- [YOUR TASK]: The line holding "return v.reshape(-1, 3), tri" is the last one to output; start at the first line of the data, keep every line in between exactly, and leave out pictures.

- [RECORDED DATA]:
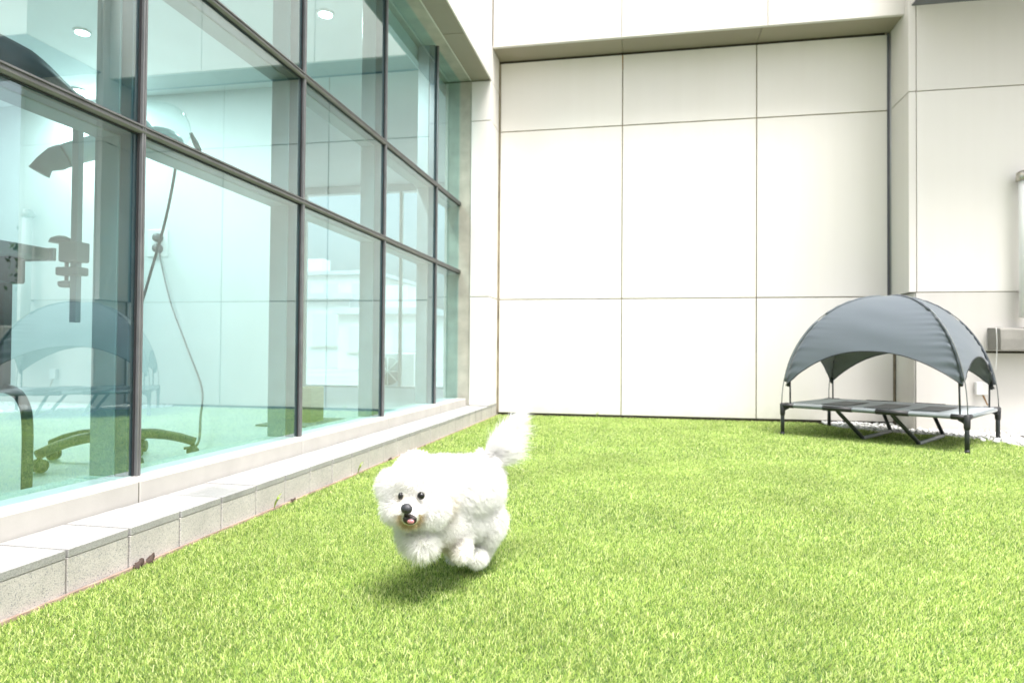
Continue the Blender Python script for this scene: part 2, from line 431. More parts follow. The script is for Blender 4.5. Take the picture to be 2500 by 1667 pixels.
def blades(name, n, region, h, wdt, dens=None):
    (x0, x1, y0, y1) = region
    x = rng.uniform(x0, x1, n); y = rng.uniform(y0, y1, n)
    lim = np.interp(x, EX, EY, left=D - .012, right=4.2)
    lim = np.where(x < 1.5, D - .012, lim + rng.normal(0, .025, n))
    keep = (y < lim) & (x > XL + .016 + .006 * np.sin(y * 9) + rng.normal(0, .003, n))
    if dens is not None: keep &= rng.random(n) < dens(x, y)
    x, y = x[keep], y[keep]; n = len(x)
    hh = h * rng.uniform(.55, 1.3, n); ww = wdt * rng.uniform(.7, 1.3, n)
    az = rng.uniform(0, 2 * np.pi, n); lean = rng.uniform(.15, 1.2, n) * hh
    la = az + rng.normal(0, .5, n) + np.pi / 2
    dx, dy = np.cos(la) * lean + .10 * hh, np.sin(la) * lean - .16 * hh      # a slight common nap
    px, py = np.cos(az) * ww / 2, np.sin(az) * ww / 2
    v = np.zeros((n, 4, 3), np.float32)
    v[:, 0] = np.stack([x - px, y - py, np.zeros(n)], 1); v[:, 1] = np.stack([x + px, y + py, np.zeros(n)], 1)
    tx, ty = x + dx, y + dy
    v[:, 2] = np.stack([tx + px * .55, ty + py * .55, hh], 1); v[:, 3] = np.stack([tx - px * .55, ty - py * .55, hh * 1.03], 1)
    base = (np.arange(n) * 4)[:, None]
    tri = np.concatenate([base + np.array([[0, 1, 2]]), base + np.array([[0, 2, 3]])], 1).reshape(-1).astype(np.int32)
    return v.reshape(-1, 3), tri

def tri_mesh(name, v, tri):
    me = bpy.data.meshes.new(name)
    nt = len(tri) // 3
    me.vertices.add(len(v)); me.vertices.foreach_set('co', v.astype(np.float32).ravel())
    me.loops.add(len(tri)); me.loops.foreach_set('vertex_index', tri)
    me.polygons.add(nt); me.polygons.foreach_set('loop_start', np.arange(0, len(tri), 3, dtype=np.int32))
    me.update(calc_edges=True)
    return me
sets = [blades('a', 430000, (-1.36, 1.3, .7, 2.3), .0085, .0013),
        blades('b', 330000, (-1.36, 2.4, 2.3, 4.0), .0090, .0017),
        blades('c', 240000, (-1.36, 3.4, 4.0, D), .0105, .0025),
        blades('d', 40000, (1.3, 4.2, .3, 2.3), .013, .0030),
        blades('e', 40000, (2.4, 4.2, 2.3, 4.6), .014, .0036),
        blades('f', 60000, (-1.36, 4.2, -3.2, .7), .013, .004)]
vs, ts, off = [], [], 0
for v, t in sets:
    vs.append(v); ts.append(t + off); off += len(v)
go = link('grass', tri_mesh('grass', np.concatenate(vs), np.concatenate(ts)), 'grass')
tag(go, 'short bright green blades of artificial turf covering the yard', kind='stuff')

# terracotta edging between kerb and turf
bm = bmesh.new(); ys = np.arange(-3.2, D - .004, .08); rows = []
for y in ys:
    wv = .012 * math.sin(y * 7.1) * math.sin(y * 2.3)
    rows.append([bm.verts.new(p) for p in ((XL + .001, y, .006), (XL + .014 + wv * .3, y, .008), (XL + .018 + wv * .3, y, -.02))])
for a, b in zip(rows, rows[1:]):
    for k in range(2): bm.faces.new((a[k], a[k + 1], b[k + 1], b[k]))
eo = link('edging_strip', bm_done(bm, 'edging_strip'), 'terra')
tag(eo, 'thin terracotta strip between the granite kerb and the turf', kind='structure')

# ------------------------------------------------------------------ kerb of granite tiles
kb = box('kerb', (XS - .05, XL - .008, -3.2, D, -.03, ZLED - .0215), 'mortar')
tag(kb, 'low granite-tiled kerb ledge under the glazed wall', kind='structure')
PIT = .2043; y = 1.4101 - PIT * 22; face_me = {}
while y < D - .05:
    y1 = min(y + PIT, D - .002)
    jt = random.uniform(-.0012, .0012)
    bm = bmesh.new(); bm_box(bm, XL - .02, XL + jt, y + .0034, y1 - .0034, -.02, ZLED - .022)
    link('face_stone', bm_done(bm, 'face_stone', .0012), 'stone', kb)
    bm = bmesh.new(); bm_box(bm, XS + .006, XL + .001 + jt, y + .0040, y1 - .0040, ZLED - .0210, ZLED + random.uniform(-.0008, .0008))
    link('cap_stone', bm_done(bm, 'cap_stone', .0015), 'cap', kb)
    y += PIT

# ------------------------------------------------------------------ glazed wall
gw = thing('glazed_wall', (XG, 3, 0), 'long teal glazed wall with grey mullions on the left of the yard', 'window wall')
sill_j = [-2.35, -1.26, -.17, .92, 1.905, 2.962, 4.07, 5.19, YC - .002]
for a, b in zip(sill_j, sill_j[1:]):
    box('sill', (XG - .16, XS, a + .003, b - .003, FLOOR - .02, .178), 'sill', gw, .003)
box('sill_joint', (XG - .16, XS - .005, -2.35, YC, FLOOR - .04, .171), 'mortar', gw)
rows = [(ZSILL, ZT1), (ZT1, ZT2), (ZT2, ZH)]
for a, b in zip(MUL, MUL[1:]):
    for z0, z1 in rows:
        box('pane', (XG - .010, XG, a + .004, b - .004, z0 + .004, z1 - .004), 'glass', gw)
for yy in MUL[:-1]:
    mo = box('mullion', (XG - .055, XG - .011, yy - .026, yy + .026, .178, ZH), 'alu_dark', gw, .002)
    box('inner_box', (XG - .150, XG - .056, yy - .030, yy + .030, .178, ZH), 'alu_mid', mo, .002)
    box('gasket', (XG + .0005, XG + .005, yy - .0150, yy + .0150, .178, ZH), 'gasket', mo)
    bm = bmesh.new()
    bm_box(bm, XG + .004, XG + .017, yy - .0085, yy - .0016, .178, ZH); bm_box(bm, XG + .004, XG + .017, yy + .0016, yy + .0085, .178, ZH)
    bm_box(bm, XG + .004, XG + .013, yy - .0018, yy + .0018, .178, ZH)
    link('cap_strip', bm_done(bm, 'cap_strip', .0012), 'alu', mo)
for zz in (ZT1, ZT2):
    to = box('transom', (XG - .055, XG - .012, MUL[0], MUL[-1], zz - .024, zz + .024), 'alu_dark', gw, .002)
    box('inner_box', (XG - .148, XG - .057, MUL[0], MUL[-1], zz - .027, zz + .027), 'alu_mid', to, .002)
    box('gasket', (XG + .0007, XG + .0055, MUL[0], MUL[-1] - .003, zz - .0200, zz + .0200), 'gasket', to)
    bm = bmesh.new(); y0, y1 = MUL[0], MUL[-1] - .004
    prof = [(.003, -.020), (.012, -.020), (.020, -.011), (.021, -.004), (.014, -.001), (.013, .007), (.019, .010), (.019, .017), (.006, .020), (.003, .020)]
    ra = [bm.verts.new((XG + px, y0, zz + pz * .78)) for px, pz in prof]; rb = [bm.verts.new((XG + px, y1, zz + pz * .78)) for px, pz in prof]
    for k in range(len(prof)):
        bm.faces.new((ra[k], rb[k], rb[(k + 1) % len(prof)], ra[(k + 1) % len(prof)]))
    bm.faces.new(ra); bm.faces.new(rb[::-1])
    link('cap_strip', bm_done(bm, 'cap_strip'), 'alu', to)
jb = box('jamb', (XG - .16, XG + .06, MUL[-1] + .004, MUL[-1] + .08, .178, ZH + .05), 'frame_pale', gw, .002)
box('gasket', (XG - .012, XG + .008, MUL[-1] - .010, MUL[-1] + .003, .178, ZH + .01), 'gasket', jb)
hd = box('head_frame', (XG - .16, XG + .075, MUL[0], MUL[-1] + .003, ZH + .012, ZH + .09), 'frame_pale', gw, .002)
box('gasket', (XG - .012, XG + .006, MUL[0], MUL[-1] - .012, ZH - .012, ZH + .011), 'gasket', hd)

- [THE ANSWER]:
Continue the Blender Python script for this scene: part 2, from line 431. More parts follow. The script is for Blender 4.5. Take the picture to be 2500 by 1667 pixels.
def blades(name, n, region, h, wdt, dens=None):
    (x0, x1, y0, y1) = region
    x = rng.uniform(x0, x1, n); y = rng.uniform(y0, y1, n)
    lim = np.interp(x, EX, EY, left=D - .012, right=4.2)
    lim = np.where(x < 1.5, D - .012, lim + rng.normal(0, .025, n))
    keep = (y < lim) & (x > XL + .016 + .006 * np.sin(y * 9) + rng.normal(0, .003, n))
    if dens is not None: keep &= rng.random(n) < dens(x, y)
    x, y = x[keep], y[keep]; n = len(x)
    hh = h * rng.uniform(.55, 1.3, n); ww = wdt * rng.uniform(.7, 1.3, n)
    az = rng.uniform(0, 2 * np.pi, n); lean = rng.uniform(.15, 1.2, n) * hh
    la = az + rng.normal(0, .5, n) + np.pi / 2
    dx, dy = np.cos(la) * lean + .10 * hh, np.sin(la) * lean - .16 * hh      # a slight common nap
    px, py = np.cos(az) * ww / 2, np.sin(az) * ww / 2
    v = np.zeros((n, 4, 3), np.float32)
    v[:, 0] = np.stack([x - px, y - py, np.zeros(n)], 1); v[:, 1] = np.stack([x + px, y + py, np.zeros(n)], 1)
    tx, ty = x + dx, y + dy
    v[:, 2] = np.stack([tx + px * .55, ty + py * .55, hh], 1); v[:, 3] = np.stack([tx - px * .55, ty - py * .55, hh * 1.03], 1)
    base = (np.arange(n) * 4)[:, None]
    tri = np.concatenate([base + np.array([[0, 1, 2]]), base + np.array([[0, 2, 3]])], 1).reshape(-1).astype(np.int32)
    return v.reshape(-1, 3), tri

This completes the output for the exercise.